**What is required:**
Go through the listing below and list every line with "wide".

# START OF Record excerpts

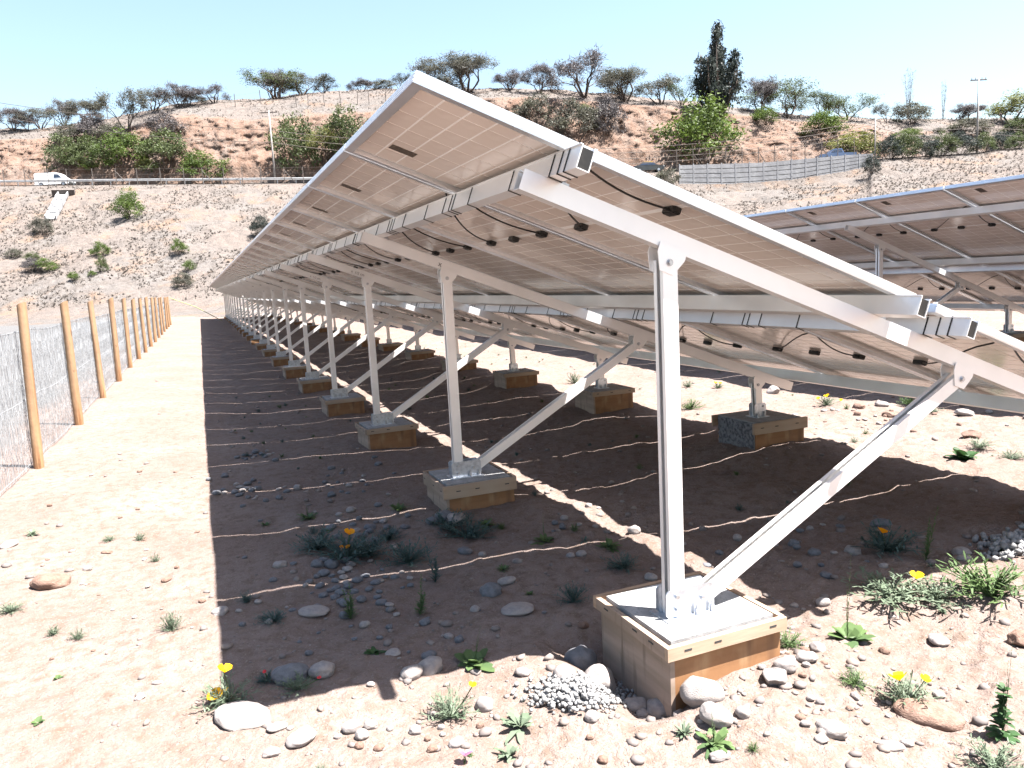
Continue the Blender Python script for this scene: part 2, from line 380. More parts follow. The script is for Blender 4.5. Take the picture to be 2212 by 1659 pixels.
pl = MB().add([(-900,-900,-.6),(900,-900,-.6),(900,900,-.6),(-900,900,-.6)], [(0,1,2,3)]).obj('plain', M['soil']); tag(pl, kind='structure', label='wide flat soil around the site', cat='ground')

SKYL = np.array([(-900,330),(0,287),(100,282),(230,262),(330,245),(400,232),(470,218),(560,214),(607,211),(701,197),(848,191),(1045,200),(1201,203),(1344,218),(1500,233),(1600,246),(1741,255),(1835,258),(1886,260),(2021,261),(2115,262),(2212,262),(3200,230)], float)
BTOP = np.array([(-900,345),(0,303),(120,300),(250,287),(391,251),(447,253),(547,262),(594,257),(638,257),(810,244),(1060,213),(1148,210),(1335,225),(1403,230),(1522,239),(1600,249),(1725,264),(1866,270),(1950,288),(2100,278),(2212,272),(3200,250)], float)
ROADP = np.array([(-900,447),(0,402),(300,399),(660,396),(1000,388),(1463,371),(1647,365),(1835,348),(1889,345),(2114,331),(2212,319),(3200,260)], float)
WALLB = np.array([(1455,371),(1463,411),(1569,414),(1710,404),(1835,380),(1875,366),(1885,346)], float)
def z_at(px, py, v): return at_depth(px, py, v)[2]
HC = np.arange(-900, 3205, 5.0)
VROWS = np.concatenate([np.linspace(50, 68, 14), np.linspace(68.5, 108.6, 92), [109.4,110,111,113,114.6], np.linspace(115, 122.5, 44), np.linspace(123.2, 150, 40), np.linspace(154, 280, 14)])
def build_hill():
    nV, nC = len(VROWS), len(HC); P = np.zeros((nV, nC, 3)); bank = np.zeros((nV, nC))
    for j, px in enumerate(HC):
        pr = np.interp(px, ROADP[:,0], ROADP[:,1]); pb = np.interp(px, BTOP[:,0], BTOP[:,1]); ps = min(np.interp(px, SKYL[:,0], SKYL[:,1]), pb)
        zr = z_at(px, pr, 110); pw = pr+3
        if 1455 < px < 1885: pw = np.interp(px, WALLB[:,0], WALLB[:,1])
        zw = z_at(px, pw, 108.6); zb = z_at(px, pb, 122.5); zs = z_at(px, ps, 150)
        zc = np.interp(VROWS, [50,58,63,68,88,108.6,110,115,116.5,122.5,130,150,200,280], [-.4,.05,.4,1.15,1.15+(zw-1.15)*.47,zw,zr,zr+.1,zr+(zb-zr)*.34,zb,zb+(zs-zb)*.45,zs,zs-4,zs-14])
        d = at_depth(px, pr, 110); u = (d-EYE).dot(RGT)/110
        P[:,j,:] = EYE[None]*[1,1,0] + FWD[None]*VROWS[:,None] + RGT[None]*(u*VROWS)[:,None]; P[:,j,2] = zc
    V = np.broadcast_to(VROWS[:,None], (nV, nC))
    slope = sst(60, 72, V)*sst(109, 105, V); bk = sst(115, 117, V)*sst(124, 121.5, V); top = sst(122, 126, V)
    x, y, z = P[...,0], P[...,1], P[...,2]
    P[...,2] += slope*(.9*fbm3(x*.12, y*.12, z*.12, 3)+.55*fbm3(x*.6, y*.6, z*.6, 4)) + top*(.5*fbm3(x*.2, y*.2, z*.2, 3)+.35*fbm3(x*.9, y*.9, z*.9, 3))
    rg = np.abs(fbm3(x*.35, y*.35, z*.05+4, 4)); rg2 = fbm3(x*1.1, y*1.1, z*.9, 4)
    P += FWD[None,None]*(bk*(1.5*(rg-.25)+1.0*rg2))[...,None]
    P[...,2] += bk*.35*rg2
    bank = sst(114.5, 116, V)*sst(124.5, 122, V)
    bank = np.clip(bank*(1.0+.0*rg), 0, 1)
    # less exposed earth on the far right and by the shrubs
    bank = bank*np.interp(HC, [-900,0,1850,1960,3200], [.9,.9,.9,.35,.3])[None]
    i = np.arange(nV-1)[:,None]*nC; j = np.arange(nC-1)[None,:]
    F = np.stack([i+j, i+j+1, i+j+nC+1, i+j+nC], -1).reshape(-1, 4)
    me = np_mesh('hillside', P.reshape(-1, 3), F, M['hill'], True)
    at = me.attributes.new('bank', 'FLOAT', 'POINT'); at.data.foreach_set('value', bank.ravel().astype(np.float32)); me.update()
    if me.polygons[100].normal.z < 0: me.flip_normals()
    tag(link('hillside', me), kind='structure', label='dry brushy hillside with an orange cut bank above the road', cat='hillside')
    return P
HP = build_hill()
_q = np.einsum('ijk,kl->ijl', HP-EYE, R); HPX = CX+FPX*_q[...,0]/_q[...,2]; HPY = CY+FPX*_q[...,1]/_q[...,2]
def hill_at(px, py, vmin=60):
    last = None
    for i in range(len(VROWS)):
        if VROWS[i] < vmin: continue
        j = int(np.clip(np.searchsorted(HPX[i], px), 0, len(HC)-1))
        if HPY[i, j] <= py: return HP[i, j].copy(), VROWS[i]
    i = int(np.argmin(np.abs(VROWS-140))); j = int(np.clip(np.searchsorted(HPX[i], px), 0, len(HC)-1))
    return HP[i, j].copy(), VROWS[i]
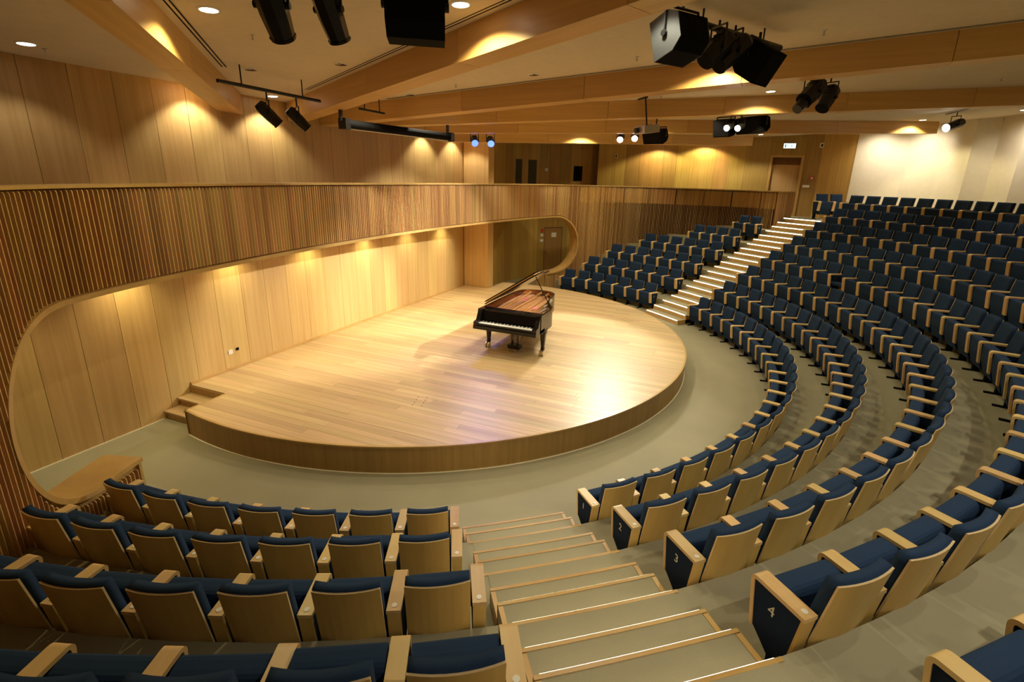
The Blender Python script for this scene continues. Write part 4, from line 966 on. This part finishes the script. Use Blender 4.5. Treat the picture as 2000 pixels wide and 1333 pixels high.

# END OF Record excerpts

**The completed task:**
pl = MB().add([(-900,-900,-.6),(900,-900,-.6),(900,900,-.6),(-900,900,-.6)], [(0,1,2,3)]).obj('plain', M['soil']); tag(pl, kind='structure', label='wide flat soil around the site', cat='ground')
The Blender Python script for this scene continues. Write part 4, from line 966 on. This part finishes the script. Use Blender 4.5. Treat the picture as 2000 pixels wide and 1333 pixels high.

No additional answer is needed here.